“Nellie Kane” is a Tim O’Brien original, written for Hot Rize’s debut album in 1979. The song was one of the foundational vocal pieces on that album, which introduced the band — with O’Brien on mandolin and lead vocals, Pete Wernick on banjo, Charles Sawtelle on guitar, and Nick Forster on bass — to the broader bluegrass audience. Hot Rize would go on to become one of the most influential progressive-bluegrass bands of the 1980s and 1990s.
The song’s narrative is unusually concrete for a bluegrass original: a cowboy who falls for a single mother and decides to settle down with her. The premise gives the song a clear emotional arc and a memorable character (Nellie Kane), and the chorus’s repeated invocation of her name has the kind of singalong quality that has made the song durable in jam-session use.

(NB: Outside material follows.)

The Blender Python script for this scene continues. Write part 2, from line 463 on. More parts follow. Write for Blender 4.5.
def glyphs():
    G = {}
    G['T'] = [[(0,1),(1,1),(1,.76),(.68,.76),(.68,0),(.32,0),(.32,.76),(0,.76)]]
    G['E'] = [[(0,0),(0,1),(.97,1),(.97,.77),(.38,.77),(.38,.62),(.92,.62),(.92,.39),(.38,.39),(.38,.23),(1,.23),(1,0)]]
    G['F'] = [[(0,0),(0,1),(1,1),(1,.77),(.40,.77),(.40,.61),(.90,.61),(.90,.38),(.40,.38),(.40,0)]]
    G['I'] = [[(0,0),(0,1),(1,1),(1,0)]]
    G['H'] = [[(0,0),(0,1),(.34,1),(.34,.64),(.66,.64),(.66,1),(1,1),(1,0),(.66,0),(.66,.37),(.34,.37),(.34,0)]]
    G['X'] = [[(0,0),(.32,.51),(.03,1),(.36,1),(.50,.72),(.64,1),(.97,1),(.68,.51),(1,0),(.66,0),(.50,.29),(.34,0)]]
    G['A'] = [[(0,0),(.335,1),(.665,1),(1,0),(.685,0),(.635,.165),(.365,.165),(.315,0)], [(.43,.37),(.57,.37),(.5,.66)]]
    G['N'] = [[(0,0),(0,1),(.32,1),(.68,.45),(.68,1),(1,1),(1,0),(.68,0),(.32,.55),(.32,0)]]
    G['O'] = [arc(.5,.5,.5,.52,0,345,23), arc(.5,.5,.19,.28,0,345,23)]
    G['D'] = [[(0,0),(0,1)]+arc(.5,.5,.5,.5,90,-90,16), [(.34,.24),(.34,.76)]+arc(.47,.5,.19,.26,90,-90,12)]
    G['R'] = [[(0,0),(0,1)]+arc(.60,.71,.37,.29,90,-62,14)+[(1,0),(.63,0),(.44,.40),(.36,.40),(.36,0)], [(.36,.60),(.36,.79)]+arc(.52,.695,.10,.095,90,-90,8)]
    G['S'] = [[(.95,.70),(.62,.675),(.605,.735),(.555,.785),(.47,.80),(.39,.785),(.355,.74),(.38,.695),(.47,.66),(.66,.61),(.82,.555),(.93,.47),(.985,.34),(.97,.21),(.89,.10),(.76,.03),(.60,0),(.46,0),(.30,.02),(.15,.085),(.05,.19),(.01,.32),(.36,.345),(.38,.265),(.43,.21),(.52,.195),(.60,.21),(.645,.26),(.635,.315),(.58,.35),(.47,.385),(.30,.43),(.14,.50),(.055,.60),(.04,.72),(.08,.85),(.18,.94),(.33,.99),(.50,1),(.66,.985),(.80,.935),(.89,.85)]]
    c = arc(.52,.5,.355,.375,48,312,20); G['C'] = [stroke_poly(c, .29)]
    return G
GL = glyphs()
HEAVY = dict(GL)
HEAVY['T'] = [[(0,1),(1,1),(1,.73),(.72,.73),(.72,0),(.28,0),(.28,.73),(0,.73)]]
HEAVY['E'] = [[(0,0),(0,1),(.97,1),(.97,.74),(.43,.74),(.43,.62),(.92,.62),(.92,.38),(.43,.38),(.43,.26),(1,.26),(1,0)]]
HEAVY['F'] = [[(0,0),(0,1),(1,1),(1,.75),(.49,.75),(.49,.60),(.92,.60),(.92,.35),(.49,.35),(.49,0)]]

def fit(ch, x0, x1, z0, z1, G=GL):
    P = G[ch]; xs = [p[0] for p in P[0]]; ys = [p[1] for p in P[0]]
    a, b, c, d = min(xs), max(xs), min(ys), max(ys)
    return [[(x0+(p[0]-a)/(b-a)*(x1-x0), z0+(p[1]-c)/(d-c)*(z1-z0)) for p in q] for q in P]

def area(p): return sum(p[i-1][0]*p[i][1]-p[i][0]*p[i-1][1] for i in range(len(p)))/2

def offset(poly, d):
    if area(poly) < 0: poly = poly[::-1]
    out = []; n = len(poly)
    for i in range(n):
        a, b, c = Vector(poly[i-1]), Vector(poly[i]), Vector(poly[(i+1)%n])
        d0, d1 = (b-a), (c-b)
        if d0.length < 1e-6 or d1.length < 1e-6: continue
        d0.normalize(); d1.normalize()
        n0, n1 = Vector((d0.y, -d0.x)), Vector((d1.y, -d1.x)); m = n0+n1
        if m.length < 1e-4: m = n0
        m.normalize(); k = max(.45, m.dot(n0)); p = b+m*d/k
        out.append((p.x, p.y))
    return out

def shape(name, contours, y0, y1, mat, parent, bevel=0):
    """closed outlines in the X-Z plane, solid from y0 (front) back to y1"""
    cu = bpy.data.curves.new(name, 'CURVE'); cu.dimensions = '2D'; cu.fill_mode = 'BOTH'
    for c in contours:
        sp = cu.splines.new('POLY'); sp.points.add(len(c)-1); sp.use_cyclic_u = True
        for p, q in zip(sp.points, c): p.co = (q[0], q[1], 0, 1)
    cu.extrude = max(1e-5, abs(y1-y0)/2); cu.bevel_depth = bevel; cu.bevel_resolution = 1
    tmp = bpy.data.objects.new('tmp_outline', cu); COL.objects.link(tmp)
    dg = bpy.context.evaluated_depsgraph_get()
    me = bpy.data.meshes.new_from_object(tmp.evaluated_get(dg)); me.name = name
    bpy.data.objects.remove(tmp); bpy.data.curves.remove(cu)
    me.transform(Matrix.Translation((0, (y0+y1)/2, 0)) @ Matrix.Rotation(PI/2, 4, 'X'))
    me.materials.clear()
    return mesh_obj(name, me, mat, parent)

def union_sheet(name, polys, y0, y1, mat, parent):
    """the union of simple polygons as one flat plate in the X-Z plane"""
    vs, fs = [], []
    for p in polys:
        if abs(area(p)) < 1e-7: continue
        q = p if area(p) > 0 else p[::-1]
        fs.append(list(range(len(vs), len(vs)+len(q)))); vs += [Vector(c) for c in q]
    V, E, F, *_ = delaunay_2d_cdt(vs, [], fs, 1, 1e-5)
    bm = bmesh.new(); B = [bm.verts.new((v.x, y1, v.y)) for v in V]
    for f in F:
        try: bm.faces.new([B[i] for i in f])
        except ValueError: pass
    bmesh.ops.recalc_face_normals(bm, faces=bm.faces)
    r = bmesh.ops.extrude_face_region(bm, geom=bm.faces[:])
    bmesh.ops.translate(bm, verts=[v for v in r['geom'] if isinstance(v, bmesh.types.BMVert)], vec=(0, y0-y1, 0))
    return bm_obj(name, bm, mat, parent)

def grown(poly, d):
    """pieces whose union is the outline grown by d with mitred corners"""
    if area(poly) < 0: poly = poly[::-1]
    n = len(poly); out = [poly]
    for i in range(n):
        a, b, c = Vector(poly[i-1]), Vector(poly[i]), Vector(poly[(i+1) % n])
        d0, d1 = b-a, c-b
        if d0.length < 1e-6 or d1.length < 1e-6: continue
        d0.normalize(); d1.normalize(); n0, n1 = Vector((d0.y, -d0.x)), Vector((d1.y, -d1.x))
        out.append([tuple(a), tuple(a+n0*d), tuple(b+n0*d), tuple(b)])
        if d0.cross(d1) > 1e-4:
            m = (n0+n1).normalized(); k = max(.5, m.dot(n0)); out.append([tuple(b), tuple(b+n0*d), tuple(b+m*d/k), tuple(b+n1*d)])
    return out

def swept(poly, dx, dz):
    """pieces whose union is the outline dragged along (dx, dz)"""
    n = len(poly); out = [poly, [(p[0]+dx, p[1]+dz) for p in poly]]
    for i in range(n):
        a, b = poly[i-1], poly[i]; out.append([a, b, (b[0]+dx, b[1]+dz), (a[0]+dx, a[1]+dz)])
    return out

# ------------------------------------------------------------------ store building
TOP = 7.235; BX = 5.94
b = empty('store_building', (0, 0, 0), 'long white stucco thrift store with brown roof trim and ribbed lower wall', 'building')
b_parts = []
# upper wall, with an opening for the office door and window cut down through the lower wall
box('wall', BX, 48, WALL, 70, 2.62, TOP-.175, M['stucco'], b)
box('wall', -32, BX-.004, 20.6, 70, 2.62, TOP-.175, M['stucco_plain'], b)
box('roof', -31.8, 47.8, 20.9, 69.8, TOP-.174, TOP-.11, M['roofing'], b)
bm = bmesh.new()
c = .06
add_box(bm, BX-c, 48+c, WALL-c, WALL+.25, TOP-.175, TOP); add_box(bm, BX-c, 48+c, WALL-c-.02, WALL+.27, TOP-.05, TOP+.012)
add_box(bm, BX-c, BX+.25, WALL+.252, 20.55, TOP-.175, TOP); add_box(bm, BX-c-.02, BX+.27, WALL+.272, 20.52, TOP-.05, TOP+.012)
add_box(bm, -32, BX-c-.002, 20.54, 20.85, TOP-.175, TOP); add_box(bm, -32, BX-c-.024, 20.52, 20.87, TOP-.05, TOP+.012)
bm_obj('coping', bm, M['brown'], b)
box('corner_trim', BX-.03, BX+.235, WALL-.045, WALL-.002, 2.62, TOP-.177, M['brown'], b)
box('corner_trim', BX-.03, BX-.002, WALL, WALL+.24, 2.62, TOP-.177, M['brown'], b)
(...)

“Nellie Kane” has remained a festival-parking-lot standard for over four decades. The song has been covered by Phish, Billy Strings, and many other contemporary bluegrass and adjacent acts, and it stands among the most reliably called O’Brien compositions at any jam session. Tim O’Brien’s catalog of bluegrass originals from the Hot Rize era and his later solo career has carried forward into the contemporary bluegrass repertoire as fully as any 20th-century writer’s; “Nellie Kane” is the most-played of those originals.